Valuation of GPU Pool

Basic Asset Evaluation

The performance of GPU devices varies, and while some devices demonstrate higher performance metrics, comparing devices specialized for deep learning and machine learning with general high-performance gaming devices can be challenging. Therefore, evaluating basic assets based on the market price and demand of the devices is the most effective method. The hourly rental cost for each GPU device model should be calculated using the following formula:

  • Current market price of the GPU device (P): The purchase price of a single device

  • Quantity of rental devices (N): The total number of GPU devices to be rented

  • Rental hours (H): The total rental hours

  • Expected annual return (R): The expected annual return rate

Hourly rental cost = Device price * (1 + expected annual return rate / 100) * quantity of rental devices / 12 * 720

Bidding

GPU providers can adjust the expected annual return rate to measure their GPU's hourly rental cost. If they aim for an annual return rate of 100%, they should set the R value to 100 in the rental cost formula. If they wish to lower the rental cost to attract more clients, they can set the expected annual return rate below the market average. Conversely, if demand increases, providers can raise the expected annual return rate to claim a fair usage fee. This fair bidding approach helps balance supply and demand, finding a reasonable equilibrium through competition.

Value of the GPU Pool

The total value of the GPU pool can be estimated based on the hourly rental cost agreed upon through bidding. For example, if the A100 model in the GPU pool is priced at $2 per hour and there are 100 units available, the hourly value of the GPU pool is $200. Annually, this amounts to $1,752,000.
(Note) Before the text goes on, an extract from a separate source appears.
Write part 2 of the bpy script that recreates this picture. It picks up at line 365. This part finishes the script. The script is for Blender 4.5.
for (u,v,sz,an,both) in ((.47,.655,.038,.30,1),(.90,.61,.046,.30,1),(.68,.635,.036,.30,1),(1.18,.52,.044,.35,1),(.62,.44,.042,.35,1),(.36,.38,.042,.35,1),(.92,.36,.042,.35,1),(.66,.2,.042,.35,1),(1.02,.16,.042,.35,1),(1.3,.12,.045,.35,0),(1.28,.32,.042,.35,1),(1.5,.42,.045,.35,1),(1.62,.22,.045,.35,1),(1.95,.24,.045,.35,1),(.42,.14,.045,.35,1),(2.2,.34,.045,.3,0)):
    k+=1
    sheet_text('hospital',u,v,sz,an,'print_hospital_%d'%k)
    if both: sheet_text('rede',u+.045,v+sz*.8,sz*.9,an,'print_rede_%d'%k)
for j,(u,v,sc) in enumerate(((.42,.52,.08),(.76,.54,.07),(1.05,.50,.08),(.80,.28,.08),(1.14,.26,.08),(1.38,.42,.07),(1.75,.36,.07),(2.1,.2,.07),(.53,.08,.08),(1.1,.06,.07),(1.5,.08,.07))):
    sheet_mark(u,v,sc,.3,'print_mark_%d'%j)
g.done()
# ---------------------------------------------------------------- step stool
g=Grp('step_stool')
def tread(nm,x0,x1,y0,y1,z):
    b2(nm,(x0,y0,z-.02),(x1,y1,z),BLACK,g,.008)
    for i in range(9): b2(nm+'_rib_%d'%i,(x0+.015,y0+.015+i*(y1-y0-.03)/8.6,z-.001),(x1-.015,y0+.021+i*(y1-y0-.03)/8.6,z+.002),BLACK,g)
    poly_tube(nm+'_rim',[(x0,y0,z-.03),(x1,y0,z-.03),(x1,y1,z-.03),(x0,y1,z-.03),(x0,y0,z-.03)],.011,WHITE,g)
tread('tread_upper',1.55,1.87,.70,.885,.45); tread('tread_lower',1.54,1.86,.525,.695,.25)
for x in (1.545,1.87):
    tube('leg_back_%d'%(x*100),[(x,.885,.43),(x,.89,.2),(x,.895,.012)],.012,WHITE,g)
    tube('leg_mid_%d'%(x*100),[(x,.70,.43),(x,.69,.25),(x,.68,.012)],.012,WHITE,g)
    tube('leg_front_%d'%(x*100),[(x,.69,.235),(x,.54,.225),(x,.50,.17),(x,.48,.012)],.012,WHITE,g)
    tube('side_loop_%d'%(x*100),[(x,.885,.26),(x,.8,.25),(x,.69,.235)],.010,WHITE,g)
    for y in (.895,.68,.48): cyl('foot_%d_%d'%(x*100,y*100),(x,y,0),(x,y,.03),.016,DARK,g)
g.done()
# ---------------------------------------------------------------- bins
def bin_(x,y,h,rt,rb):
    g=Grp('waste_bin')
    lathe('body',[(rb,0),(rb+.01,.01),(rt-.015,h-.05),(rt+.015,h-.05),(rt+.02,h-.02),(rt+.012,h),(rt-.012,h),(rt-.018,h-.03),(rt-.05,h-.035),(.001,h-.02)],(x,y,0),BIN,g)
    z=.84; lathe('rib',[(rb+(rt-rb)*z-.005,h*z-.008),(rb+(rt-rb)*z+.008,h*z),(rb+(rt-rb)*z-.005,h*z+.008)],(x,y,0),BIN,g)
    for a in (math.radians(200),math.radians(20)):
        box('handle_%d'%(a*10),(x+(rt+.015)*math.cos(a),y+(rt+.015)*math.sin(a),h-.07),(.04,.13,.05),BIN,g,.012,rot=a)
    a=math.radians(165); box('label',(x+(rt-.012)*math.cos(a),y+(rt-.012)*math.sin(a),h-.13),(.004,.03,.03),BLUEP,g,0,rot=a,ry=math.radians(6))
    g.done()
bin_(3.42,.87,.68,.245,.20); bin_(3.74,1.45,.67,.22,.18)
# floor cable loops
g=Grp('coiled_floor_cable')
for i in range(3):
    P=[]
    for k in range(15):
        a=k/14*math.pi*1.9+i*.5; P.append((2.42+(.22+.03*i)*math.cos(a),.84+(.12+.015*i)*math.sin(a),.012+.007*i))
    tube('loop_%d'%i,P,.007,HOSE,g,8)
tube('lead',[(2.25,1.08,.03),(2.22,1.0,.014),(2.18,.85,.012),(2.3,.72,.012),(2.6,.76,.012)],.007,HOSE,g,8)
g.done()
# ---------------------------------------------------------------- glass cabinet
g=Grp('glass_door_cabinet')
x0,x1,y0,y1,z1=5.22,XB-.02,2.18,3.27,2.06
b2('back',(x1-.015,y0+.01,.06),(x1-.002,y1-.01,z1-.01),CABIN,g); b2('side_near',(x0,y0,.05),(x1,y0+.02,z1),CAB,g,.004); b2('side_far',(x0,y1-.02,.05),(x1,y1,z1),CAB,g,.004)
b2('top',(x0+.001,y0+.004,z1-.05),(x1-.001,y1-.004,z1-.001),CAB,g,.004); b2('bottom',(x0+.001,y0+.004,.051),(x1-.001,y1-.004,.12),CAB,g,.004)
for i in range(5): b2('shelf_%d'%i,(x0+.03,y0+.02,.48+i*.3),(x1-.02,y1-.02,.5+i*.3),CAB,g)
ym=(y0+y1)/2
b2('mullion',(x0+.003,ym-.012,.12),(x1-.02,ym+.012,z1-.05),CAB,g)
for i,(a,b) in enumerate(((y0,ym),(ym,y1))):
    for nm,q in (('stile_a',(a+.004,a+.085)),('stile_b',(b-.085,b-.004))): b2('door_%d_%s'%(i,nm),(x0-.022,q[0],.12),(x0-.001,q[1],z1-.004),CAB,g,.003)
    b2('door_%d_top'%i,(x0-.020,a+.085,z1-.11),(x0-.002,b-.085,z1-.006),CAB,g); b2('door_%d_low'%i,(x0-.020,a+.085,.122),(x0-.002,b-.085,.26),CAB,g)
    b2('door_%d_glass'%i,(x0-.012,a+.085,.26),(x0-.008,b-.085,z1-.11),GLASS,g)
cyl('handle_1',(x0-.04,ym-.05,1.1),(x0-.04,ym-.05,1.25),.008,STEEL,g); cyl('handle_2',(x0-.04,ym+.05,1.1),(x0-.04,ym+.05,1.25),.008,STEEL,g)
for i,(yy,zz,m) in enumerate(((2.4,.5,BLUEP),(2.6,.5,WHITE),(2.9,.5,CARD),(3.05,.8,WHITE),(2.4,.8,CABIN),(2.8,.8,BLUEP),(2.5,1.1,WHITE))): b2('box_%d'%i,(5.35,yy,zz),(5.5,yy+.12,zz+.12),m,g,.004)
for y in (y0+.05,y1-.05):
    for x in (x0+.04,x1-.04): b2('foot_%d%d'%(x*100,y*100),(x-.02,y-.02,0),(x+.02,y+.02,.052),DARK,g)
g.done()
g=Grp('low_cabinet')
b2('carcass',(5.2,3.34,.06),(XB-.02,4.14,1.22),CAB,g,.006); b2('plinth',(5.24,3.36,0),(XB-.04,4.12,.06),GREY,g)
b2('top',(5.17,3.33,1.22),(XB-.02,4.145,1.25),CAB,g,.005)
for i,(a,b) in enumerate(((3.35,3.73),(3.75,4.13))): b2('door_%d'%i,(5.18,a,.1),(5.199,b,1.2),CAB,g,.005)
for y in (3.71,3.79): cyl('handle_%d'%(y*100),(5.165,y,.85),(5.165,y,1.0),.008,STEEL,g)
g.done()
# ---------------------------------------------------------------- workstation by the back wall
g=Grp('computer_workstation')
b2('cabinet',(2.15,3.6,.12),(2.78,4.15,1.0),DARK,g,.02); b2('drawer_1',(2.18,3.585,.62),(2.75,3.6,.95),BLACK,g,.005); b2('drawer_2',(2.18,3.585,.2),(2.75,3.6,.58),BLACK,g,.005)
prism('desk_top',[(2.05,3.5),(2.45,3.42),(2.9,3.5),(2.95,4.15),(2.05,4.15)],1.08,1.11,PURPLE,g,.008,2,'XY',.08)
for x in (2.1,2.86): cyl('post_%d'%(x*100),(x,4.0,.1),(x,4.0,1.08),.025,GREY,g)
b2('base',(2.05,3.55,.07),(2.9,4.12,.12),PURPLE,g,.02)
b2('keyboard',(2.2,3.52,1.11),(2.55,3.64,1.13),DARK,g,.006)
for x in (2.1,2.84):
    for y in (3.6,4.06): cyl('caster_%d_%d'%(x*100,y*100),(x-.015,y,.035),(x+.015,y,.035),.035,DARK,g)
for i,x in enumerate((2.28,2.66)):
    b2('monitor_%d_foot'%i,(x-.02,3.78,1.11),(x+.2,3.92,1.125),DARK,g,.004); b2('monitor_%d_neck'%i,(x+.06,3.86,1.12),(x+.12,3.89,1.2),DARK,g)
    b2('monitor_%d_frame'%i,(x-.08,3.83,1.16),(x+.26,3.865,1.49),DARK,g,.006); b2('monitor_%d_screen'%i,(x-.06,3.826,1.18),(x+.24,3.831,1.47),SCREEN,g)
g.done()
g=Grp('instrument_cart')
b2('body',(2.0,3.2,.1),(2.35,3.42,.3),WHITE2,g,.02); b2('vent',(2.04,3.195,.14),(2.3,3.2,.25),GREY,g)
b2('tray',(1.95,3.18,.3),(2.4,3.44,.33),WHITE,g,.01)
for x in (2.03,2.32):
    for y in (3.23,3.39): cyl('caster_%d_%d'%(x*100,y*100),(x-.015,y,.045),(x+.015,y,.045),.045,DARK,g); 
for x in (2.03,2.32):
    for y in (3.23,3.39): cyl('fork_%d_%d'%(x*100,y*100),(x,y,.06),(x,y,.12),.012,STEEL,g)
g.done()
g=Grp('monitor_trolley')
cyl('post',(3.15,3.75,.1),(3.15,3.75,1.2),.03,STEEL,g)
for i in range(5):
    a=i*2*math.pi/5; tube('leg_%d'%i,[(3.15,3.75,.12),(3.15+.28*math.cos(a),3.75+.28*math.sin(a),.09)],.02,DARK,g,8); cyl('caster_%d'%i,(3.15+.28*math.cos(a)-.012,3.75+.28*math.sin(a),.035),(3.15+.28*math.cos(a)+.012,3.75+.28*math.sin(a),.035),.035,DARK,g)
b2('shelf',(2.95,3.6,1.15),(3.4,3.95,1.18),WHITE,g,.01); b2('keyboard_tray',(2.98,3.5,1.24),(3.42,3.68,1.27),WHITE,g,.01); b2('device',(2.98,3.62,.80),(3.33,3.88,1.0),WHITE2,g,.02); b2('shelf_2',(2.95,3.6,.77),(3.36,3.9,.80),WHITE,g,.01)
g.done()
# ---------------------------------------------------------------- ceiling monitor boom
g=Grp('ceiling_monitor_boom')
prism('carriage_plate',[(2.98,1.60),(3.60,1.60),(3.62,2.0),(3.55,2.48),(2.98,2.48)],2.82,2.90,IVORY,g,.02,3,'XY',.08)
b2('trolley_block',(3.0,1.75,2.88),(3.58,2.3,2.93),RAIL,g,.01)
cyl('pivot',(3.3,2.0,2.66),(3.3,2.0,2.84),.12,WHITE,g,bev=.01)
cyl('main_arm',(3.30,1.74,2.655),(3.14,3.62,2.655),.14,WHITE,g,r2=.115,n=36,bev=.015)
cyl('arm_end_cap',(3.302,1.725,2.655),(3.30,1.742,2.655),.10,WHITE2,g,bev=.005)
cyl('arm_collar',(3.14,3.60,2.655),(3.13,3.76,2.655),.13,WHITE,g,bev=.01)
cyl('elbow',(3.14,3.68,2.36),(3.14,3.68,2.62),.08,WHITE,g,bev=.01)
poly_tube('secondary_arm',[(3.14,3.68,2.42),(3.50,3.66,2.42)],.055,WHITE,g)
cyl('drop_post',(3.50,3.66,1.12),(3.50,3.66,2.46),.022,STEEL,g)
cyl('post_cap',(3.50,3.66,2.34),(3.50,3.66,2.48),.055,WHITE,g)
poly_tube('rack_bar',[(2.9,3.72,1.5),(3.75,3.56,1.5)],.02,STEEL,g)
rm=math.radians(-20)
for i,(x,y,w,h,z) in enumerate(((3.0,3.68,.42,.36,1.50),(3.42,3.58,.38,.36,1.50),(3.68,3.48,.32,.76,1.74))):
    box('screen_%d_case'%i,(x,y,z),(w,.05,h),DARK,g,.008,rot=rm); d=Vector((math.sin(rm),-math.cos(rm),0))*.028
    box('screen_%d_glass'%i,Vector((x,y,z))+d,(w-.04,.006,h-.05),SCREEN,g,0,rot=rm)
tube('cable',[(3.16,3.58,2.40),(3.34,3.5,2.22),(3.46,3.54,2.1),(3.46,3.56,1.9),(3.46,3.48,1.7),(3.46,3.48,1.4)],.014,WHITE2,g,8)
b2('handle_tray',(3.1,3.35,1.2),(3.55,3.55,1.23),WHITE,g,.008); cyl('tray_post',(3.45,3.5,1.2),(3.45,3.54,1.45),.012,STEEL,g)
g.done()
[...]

While the market price of the A100 is fixed, there can be a discrepancy between its actual value and market price. However, by measuring value based on the hourly rental cost through bidding, a more accurate and flexible valuation of the GPU pool is possible. Using the annual production value of the GPU pool as a basis, the return on investment (ROI) for STO investors can be calculated. Additionally, by incorporating the average monthly utilization rate, the reliability of the GPU pool’s annual production value and ROI can be assessed.

Annual production value of the GPU pool = (Hourly rental cost of GPU device * 24 * 365) * average monthly utilization rate

The annual production value of the GPU pool is updated daily at 9 AM. The hourly rental cost average is extracted to calculate the average production of the GPU pool over the last three months and annualized for valuation purposes.